Canadian Bureaucracy II

More Flexibility

Departmental managers were requiring more flexiblility in managing. By the mid-1970’s there was an effort to coordinate approval for resources allocation with already approved programs to efficiently meet objectives (22). Goals and objectives are established in implementable terms by the bureaucracy in a way that gives flesh to a policy. The efficacy of these actions are then evaluated and affect the perceived viability of the policy the actions were meant to implement (22).

Bureaucratic political influence increased even more when by 1976 individuals were being recruited to executive positions more according to policy skills than to any development of management skills (23).

The governmental departments which have the greatest power and thereby the greatest political influence are those which have:

overall political leadership and strategy, foreign policy and the foreign implications of domestic policy fields, aggregate economic and fiscal policy, the basic legal and judicial concepts and values of the state, and the overall management of government spending programmes (25).

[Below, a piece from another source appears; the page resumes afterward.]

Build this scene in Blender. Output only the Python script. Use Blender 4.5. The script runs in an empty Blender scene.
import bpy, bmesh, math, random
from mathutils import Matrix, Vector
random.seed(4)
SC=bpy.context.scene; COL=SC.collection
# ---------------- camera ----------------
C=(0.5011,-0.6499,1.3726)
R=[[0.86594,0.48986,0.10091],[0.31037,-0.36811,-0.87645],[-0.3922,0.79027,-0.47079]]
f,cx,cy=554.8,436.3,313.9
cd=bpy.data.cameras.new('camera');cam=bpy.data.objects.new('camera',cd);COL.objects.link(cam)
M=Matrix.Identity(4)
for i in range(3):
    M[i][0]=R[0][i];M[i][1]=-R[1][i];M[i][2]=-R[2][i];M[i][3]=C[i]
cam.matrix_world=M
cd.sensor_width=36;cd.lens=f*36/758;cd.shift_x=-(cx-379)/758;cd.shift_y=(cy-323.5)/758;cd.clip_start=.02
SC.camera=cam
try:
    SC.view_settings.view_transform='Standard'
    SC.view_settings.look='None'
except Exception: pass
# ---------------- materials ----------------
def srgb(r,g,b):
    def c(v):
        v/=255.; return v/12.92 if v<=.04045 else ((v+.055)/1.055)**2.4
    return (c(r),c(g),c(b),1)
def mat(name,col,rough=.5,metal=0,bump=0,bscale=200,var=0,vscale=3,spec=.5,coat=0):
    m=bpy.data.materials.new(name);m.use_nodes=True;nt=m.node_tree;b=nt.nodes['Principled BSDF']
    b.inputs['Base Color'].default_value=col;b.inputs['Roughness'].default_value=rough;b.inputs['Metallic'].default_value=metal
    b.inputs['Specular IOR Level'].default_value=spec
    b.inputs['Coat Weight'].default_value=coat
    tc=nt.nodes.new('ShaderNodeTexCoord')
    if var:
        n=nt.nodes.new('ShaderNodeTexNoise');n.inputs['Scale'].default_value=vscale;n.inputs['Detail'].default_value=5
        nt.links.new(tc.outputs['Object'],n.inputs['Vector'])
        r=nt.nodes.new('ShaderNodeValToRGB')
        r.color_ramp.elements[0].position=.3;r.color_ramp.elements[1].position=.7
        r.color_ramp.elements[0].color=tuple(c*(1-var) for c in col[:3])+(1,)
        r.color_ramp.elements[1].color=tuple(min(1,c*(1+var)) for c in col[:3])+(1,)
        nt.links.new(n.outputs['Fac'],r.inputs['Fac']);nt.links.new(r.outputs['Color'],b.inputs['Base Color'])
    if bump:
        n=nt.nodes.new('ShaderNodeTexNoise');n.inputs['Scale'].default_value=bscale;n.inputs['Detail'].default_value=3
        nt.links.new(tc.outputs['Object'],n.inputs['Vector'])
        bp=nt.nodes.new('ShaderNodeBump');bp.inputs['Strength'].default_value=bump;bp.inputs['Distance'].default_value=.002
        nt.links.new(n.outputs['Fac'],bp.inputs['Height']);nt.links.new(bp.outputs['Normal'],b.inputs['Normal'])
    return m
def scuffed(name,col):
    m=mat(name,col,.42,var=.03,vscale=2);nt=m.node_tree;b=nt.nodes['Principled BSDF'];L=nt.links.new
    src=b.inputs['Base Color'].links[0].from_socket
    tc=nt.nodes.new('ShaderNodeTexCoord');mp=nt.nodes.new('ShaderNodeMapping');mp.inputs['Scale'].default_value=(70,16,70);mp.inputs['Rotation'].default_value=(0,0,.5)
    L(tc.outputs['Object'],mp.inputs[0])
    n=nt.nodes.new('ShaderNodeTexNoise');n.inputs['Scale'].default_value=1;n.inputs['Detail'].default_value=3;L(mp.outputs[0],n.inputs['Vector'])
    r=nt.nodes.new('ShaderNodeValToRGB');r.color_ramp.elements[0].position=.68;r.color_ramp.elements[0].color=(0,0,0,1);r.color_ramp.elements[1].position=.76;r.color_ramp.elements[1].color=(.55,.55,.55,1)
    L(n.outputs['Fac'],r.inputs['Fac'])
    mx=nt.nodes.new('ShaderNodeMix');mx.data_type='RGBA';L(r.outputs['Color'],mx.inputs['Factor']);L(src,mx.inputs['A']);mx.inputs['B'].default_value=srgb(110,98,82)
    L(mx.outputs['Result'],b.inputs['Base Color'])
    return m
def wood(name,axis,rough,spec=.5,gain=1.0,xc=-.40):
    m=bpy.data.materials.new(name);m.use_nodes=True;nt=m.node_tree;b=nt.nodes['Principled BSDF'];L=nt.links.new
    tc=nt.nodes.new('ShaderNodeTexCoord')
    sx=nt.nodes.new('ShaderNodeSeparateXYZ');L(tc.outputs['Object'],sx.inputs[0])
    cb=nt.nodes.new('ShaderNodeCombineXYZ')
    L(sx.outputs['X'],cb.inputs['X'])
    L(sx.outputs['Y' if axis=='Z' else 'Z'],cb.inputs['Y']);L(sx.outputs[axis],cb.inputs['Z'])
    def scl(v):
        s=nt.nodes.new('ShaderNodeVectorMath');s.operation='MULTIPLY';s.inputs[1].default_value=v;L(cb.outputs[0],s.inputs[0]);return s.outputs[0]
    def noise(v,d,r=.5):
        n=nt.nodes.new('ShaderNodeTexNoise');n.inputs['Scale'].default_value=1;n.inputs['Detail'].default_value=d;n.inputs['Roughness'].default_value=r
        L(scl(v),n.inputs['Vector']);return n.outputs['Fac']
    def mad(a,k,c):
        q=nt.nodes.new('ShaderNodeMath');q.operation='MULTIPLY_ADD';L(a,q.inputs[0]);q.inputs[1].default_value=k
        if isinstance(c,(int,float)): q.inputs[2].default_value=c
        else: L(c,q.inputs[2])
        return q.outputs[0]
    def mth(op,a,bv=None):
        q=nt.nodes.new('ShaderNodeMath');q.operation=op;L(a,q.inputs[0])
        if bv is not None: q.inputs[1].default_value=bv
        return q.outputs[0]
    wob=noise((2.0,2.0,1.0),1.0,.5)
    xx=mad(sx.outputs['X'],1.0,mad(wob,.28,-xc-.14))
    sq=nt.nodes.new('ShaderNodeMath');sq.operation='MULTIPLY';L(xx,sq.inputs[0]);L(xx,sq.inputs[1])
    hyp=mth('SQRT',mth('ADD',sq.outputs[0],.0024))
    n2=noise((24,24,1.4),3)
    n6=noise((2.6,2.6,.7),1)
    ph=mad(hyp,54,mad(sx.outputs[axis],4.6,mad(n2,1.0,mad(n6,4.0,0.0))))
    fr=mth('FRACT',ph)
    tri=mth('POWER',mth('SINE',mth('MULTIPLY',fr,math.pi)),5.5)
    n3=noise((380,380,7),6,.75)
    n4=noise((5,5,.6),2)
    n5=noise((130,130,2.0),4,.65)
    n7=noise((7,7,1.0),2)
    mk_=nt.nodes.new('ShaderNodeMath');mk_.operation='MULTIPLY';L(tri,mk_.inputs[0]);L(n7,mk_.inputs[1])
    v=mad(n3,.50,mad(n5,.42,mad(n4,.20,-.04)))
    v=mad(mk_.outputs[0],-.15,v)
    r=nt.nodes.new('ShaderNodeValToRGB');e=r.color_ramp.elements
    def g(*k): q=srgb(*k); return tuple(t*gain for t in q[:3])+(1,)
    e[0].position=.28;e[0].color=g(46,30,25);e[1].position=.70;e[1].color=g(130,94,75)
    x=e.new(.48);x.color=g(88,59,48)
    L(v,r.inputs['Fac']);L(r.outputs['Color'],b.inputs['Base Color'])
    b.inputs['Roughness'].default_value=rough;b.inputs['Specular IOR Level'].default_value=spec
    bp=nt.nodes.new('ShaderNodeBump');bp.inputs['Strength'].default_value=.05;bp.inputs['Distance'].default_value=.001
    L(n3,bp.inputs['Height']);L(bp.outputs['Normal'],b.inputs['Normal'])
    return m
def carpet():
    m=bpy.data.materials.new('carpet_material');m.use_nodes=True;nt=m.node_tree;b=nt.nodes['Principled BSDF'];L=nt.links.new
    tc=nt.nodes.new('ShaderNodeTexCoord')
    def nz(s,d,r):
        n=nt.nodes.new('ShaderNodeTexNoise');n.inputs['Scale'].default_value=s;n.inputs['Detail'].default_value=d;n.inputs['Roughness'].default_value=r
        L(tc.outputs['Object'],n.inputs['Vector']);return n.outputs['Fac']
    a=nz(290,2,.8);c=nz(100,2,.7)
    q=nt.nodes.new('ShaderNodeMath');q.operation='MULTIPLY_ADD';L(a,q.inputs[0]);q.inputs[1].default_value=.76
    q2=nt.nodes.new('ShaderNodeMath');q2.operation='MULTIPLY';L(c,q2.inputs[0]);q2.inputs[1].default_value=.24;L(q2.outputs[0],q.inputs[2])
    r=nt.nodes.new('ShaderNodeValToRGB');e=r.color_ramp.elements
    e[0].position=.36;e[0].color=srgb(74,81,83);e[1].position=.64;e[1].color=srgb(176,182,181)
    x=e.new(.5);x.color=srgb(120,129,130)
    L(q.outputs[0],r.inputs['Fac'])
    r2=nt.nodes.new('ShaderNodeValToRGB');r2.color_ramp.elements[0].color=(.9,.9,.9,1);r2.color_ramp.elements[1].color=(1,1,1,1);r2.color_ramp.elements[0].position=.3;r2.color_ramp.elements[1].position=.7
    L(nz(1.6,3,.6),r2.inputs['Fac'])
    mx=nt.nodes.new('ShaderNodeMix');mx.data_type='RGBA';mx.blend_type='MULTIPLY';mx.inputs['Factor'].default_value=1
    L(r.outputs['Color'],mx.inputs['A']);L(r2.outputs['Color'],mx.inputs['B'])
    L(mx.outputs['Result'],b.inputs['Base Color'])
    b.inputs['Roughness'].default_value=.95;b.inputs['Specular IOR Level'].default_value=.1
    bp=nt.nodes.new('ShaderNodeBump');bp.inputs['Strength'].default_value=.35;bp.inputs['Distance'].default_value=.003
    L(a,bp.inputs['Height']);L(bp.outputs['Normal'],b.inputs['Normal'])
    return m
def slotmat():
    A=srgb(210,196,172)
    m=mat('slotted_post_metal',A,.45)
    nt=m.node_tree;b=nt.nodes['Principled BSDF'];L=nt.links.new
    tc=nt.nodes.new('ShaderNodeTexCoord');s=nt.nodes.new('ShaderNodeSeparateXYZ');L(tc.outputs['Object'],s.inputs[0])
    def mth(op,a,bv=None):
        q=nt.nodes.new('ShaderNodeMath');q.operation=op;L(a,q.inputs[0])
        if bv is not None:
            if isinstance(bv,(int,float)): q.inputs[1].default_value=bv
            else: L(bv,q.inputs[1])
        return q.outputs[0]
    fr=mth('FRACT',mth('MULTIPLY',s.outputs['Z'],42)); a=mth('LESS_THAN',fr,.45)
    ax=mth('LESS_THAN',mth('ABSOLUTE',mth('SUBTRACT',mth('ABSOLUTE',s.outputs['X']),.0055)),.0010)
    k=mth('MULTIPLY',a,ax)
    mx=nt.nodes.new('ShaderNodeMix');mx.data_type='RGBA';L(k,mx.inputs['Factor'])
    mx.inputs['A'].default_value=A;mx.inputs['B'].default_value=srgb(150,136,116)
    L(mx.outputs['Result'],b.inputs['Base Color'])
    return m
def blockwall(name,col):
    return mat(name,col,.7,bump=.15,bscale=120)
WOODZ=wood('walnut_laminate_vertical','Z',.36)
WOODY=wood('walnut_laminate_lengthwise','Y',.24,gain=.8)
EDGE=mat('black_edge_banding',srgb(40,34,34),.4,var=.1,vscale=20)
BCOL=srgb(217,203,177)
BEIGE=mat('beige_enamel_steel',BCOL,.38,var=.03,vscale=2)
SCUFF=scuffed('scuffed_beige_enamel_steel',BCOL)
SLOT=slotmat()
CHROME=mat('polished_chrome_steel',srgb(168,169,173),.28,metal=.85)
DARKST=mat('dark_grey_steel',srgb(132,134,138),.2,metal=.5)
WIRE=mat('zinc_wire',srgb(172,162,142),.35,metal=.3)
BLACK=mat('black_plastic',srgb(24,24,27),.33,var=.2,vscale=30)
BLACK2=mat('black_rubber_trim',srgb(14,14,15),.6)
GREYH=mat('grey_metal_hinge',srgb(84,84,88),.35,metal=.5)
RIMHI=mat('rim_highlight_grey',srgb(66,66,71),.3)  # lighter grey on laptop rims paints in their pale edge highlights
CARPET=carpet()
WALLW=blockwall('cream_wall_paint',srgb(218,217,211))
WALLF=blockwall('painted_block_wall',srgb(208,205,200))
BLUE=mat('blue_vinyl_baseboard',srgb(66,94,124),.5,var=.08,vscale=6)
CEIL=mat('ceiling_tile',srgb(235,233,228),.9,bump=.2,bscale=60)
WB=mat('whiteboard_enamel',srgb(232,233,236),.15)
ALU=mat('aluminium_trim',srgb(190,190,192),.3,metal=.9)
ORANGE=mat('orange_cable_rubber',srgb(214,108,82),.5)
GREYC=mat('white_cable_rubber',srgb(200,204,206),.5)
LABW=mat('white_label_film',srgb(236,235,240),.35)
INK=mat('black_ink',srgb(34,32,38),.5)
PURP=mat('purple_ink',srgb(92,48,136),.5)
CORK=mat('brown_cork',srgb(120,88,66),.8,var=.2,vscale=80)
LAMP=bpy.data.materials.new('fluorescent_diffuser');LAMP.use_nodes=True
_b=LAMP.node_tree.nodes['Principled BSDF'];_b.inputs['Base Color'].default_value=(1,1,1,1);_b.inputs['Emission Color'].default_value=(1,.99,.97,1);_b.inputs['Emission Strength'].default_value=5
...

One such department is the Privy Council Office. One of the six full-fledged central agencies, (26) the most senior public servant in the Privy Council Office is the Clerk of the Privy Council and the Secretary to the Cabinet. This is considered the most senior federal public servant. Staffed by career public servants, the Privy Council Office is politically sensitive but not suppose to be partisan (27). Its two primary roles are support for the Cabinet and Cabinet committees and advice on machinery of government (28). The secretariat attached to each Cabinet committee gives advisory input on new policy initiatives or possible solutions to ongoing problems. In this milieu interdepartmental problems are resolved. Political influence is underscored as the Privy Council Office is involved in setting Cabinet committee agendas and in briefing the committee chairperson (29).

It is obvious that bureaucracy has immense influence but it does not have absolute power. If the actions of the bureaucracy damages the reputation of a minister there may be a Cabinet shuffle or a return to a backbench for the M.P. (30. This also damages the reputation of the bureaucracy inspite of public service anonymity (31). Anonymity ensures the freedom of the public bureaucrat to give the best input possible to the minister without the scrutiny of the public eye. Individual ministerial responsibility keeps a balance of power which provides the bureaucrat with a task to perform with respectable responsibility.

Prime Minister Trudeau revealed by an example in a press conference on December 22, 1969 that the Deputy Minister of Indian Affairs and Northern Development and his team were largely responsible for the development of the north and the whole Indian policy (32). Breaking the convention of anonymity, Trudeau admitted the immence influence which the superbureaucrat deputy minister and the bureaucratic team wields in shaping public policy.

The Standing Joint Committee on Regulations and Other Statutory Instruments (now the Standing Joint Committee on Regulatory Scrutiny) observed in 1980:
There are also traditions in the Public Service, most notably in the drafting of statutes and subordinate legislation, which are more in keeping with administrative ease than in accountability to Parliament and observance of the law. The absence of a clearly articulated philosophy of respect for liberty and propriety in the activities of the executive government of Canada is a serious problem (33).

I suggest that the settling and the founding of this country is permeated with its pragmatic roots of the Hudson’s Bay Company which predispose the citizens of the land to accept administrative rationales of a bureaucracy. Coupling this with a growing distrust of politicians the citizens feel security and continuity in the bureaucracy. In this mood of the country’s citizens it is not so surprising that this administrative amending of policy does not receive much media attention.

Although bureaucratic committees fill a secondary place in the parliamentary process, these committees as Franks notes “are now stronger and more influential than they ever have been in the past” (34).